The hysteria became frighteningly apparent to Stewart during promotional appearances ahead of the film's release, with thousands of teenage fans turning out to meet, well, mainly Pattinson.
"Some are rabid and just look at me with disdain," she says.
"I remember we did a signing at a bookstore and, after being there a couple of hours, we had to leave, but there was still this wall of people waiting to get Rob's autograph.
"I saw people looking at Rob and the prospect of not getting to meet him after waiting for so long, they just wanted to die. It was scary. I thought: 'If we leave, there is going to be a riot'."
Stewart first met Pattinson at director Catherine Hardwicke's Los Angeles home to see if they had on-screen chemistry and was immediately hooked on her leading man.
"He's a good actor and has a really insane work ethic. He is really sensitive. He's perfect. He's my perfect Edward."
Not surprisingly, reports hinted at an on-set romance between Pattinson, 22, and Stewart, then 17, during the shoot in the Oregon wilds. Their off-screen chemistry was enough to concern Hardwicke, who revealed she was worried the duo's obvious closeness would mean the end of Stewart's relationship with her boyfriend of five years, actor Mike Angarano.
Angarano is a close friend of Hardwicke's since she directed him in 2005's Lords of Dogtown.
Stewart takes a breath and looks at the floor when told of Hardwicke's comment.
"We were fine. I have not left my boyfriend for Robert Pattinson," she says quietly.
"But we went through a lot together. It is crazy to go through something that heavy in real life. At the end of it you are inevitably going to have something.
"I know a version of him better than anybody else in the world because I did this movie with him."
And they will do more. Both have signed contracts to appear in at least two Twilight sequels.
While stardom does not excite Stewart, the idea of being in a film franchise does.
"I would love to follow the character for that long. It would be an experience that I've never had before. I'm low-profile and I know everybody's like 'well, wait until the movie comes out', but it (fame) still doesn't really matter.
"You pull that to you. If you want that, you will get it. But if you don't want it, you will repel it at least a little bit.
"Sure, Twilight is really huge right now and everybody's freaking out over it, but it will go away soon and I will be back to doing what I'm used to doing - which is weird little movies that nobody sees."

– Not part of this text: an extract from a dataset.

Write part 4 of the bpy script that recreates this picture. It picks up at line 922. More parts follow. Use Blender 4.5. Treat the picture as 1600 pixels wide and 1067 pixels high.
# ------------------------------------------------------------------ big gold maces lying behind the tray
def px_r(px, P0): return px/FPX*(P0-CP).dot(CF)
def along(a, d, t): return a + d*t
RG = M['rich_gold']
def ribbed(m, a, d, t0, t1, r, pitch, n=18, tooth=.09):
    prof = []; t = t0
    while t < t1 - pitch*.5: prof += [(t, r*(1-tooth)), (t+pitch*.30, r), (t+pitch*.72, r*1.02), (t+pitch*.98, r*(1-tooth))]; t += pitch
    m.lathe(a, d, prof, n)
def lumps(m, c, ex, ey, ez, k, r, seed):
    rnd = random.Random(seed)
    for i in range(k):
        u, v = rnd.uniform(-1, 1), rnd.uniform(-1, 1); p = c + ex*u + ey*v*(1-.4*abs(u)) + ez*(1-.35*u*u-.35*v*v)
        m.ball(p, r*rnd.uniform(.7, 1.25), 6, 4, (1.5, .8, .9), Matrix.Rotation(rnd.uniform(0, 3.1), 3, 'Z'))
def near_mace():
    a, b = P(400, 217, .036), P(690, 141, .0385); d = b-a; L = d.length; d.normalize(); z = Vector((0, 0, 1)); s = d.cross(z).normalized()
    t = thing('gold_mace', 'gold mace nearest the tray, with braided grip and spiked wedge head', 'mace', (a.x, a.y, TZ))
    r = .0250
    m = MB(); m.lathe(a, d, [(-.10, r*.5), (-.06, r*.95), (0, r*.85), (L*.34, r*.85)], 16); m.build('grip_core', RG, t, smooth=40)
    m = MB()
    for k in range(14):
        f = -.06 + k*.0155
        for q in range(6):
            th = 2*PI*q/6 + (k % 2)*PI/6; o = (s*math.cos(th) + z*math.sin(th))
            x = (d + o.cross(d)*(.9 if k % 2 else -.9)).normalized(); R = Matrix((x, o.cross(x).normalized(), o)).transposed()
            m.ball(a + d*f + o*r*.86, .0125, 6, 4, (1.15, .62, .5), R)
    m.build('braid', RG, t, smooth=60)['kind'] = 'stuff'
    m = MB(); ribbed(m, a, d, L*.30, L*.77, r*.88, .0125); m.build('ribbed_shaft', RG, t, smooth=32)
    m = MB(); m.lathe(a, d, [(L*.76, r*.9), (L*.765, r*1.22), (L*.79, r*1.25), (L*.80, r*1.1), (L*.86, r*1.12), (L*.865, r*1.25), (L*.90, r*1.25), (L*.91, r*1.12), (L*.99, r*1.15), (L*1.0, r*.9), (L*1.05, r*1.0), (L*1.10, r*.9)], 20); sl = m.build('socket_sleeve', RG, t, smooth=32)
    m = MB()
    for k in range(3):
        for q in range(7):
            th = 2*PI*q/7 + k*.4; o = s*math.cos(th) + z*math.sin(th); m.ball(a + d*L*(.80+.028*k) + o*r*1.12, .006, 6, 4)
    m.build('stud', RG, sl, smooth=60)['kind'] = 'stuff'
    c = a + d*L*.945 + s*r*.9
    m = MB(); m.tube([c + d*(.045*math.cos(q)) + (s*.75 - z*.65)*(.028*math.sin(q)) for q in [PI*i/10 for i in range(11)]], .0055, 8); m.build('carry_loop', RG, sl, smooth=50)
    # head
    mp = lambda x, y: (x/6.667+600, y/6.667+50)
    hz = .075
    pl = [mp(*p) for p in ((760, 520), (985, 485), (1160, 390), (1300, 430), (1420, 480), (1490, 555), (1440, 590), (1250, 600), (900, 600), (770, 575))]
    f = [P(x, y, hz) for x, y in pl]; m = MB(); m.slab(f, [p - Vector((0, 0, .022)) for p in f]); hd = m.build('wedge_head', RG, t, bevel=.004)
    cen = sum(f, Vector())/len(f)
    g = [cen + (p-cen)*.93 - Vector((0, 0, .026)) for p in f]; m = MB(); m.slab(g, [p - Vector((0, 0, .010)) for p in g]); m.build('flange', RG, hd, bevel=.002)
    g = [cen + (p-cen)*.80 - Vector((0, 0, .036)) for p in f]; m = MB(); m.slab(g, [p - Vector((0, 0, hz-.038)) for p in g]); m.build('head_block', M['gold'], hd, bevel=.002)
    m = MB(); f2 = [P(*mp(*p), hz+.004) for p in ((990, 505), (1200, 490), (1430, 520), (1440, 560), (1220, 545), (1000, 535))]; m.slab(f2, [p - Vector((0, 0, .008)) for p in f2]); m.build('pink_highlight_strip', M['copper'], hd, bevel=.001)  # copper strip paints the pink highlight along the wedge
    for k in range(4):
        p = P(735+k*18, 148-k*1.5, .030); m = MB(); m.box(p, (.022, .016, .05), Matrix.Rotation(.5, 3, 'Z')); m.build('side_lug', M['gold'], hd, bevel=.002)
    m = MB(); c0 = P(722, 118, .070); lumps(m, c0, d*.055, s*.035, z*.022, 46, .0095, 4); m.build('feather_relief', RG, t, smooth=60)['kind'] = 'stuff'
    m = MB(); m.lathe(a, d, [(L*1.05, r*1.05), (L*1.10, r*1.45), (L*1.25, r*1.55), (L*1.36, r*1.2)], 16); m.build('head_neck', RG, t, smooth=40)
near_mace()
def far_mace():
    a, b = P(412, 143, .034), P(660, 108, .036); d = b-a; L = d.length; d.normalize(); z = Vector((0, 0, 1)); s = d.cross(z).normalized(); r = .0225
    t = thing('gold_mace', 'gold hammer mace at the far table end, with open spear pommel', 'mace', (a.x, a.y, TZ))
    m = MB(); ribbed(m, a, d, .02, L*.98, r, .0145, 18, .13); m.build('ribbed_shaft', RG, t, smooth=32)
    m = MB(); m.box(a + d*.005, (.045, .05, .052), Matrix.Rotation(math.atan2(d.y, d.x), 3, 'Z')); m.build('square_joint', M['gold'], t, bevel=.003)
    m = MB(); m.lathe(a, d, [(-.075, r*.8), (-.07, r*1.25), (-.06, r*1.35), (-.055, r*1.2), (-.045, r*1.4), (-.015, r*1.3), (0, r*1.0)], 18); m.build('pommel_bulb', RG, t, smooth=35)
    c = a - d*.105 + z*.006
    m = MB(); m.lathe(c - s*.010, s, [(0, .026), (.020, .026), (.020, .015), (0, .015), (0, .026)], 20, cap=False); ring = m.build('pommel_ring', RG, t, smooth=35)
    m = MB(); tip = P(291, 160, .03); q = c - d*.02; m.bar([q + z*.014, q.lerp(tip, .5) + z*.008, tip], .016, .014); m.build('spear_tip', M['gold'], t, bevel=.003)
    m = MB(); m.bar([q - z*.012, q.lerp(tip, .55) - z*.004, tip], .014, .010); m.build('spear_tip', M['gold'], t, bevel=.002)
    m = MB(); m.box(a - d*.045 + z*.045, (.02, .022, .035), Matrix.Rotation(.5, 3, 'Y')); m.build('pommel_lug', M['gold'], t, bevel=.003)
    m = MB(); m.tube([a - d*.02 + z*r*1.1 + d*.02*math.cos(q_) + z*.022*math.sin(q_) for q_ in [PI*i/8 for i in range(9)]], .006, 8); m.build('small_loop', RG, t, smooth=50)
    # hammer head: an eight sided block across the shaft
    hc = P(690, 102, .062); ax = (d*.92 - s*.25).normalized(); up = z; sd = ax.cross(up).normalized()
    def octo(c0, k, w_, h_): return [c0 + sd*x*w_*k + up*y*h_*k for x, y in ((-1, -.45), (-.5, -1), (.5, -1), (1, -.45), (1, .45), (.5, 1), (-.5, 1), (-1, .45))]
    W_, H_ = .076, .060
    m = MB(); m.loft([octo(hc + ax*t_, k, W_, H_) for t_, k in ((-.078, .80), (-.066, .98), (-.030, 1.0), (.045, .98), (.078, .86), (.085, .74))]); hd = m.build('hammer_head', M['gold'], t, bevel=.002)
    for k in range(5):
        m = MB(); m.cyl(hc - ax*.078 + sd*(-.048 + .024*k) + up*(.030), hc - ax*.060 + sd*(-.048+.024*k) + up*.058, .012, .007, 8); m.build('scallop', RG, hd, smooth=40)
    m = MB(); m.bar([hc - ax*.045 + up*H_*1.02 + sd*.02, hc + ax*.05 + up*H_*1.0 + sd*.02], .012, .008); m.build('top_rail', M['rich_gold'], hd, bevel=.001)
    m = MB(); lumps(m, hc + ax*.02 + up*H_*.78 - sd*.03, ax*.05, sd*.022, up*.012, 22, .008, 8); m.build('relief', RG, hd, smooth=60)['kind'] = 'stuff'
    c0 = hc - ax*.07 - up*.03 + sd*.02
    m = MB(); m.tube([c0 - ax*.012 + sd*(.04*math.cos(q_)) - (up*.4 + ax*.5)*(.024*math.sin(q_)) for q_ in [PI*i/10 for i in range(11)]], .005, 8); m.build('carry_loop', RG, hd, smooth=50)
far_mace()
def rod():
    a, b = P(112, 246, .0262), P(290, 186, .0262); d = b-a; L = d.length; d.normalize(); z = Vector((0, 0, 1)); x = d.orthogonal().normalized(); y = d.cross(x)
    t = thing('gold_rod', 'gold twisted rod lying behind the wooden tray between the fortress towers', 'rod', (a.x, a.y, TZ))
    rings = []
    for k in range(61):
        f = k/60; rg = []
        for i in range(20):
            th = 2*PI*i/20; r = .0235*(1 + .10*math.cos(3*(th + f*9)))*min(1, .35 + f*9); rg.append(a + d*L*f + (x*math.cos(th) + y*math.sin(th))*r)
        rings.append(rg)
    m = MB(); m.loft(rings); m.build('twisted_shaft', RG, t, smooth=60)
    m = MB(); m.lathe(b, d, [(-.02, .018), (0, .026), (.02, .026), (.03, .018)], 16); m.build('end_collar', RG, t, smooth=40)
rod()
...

For now, Stewart is looking forward to working unhindered by child actor laws, which limited the amount of time she was on set, meaning her co-stars on Twilight often had to do their scenes without her there.
"I will do better work now because of it," she says. "They're doing it to protect you, but you feel as if you are being deprived of something. I was 17 and I hated it."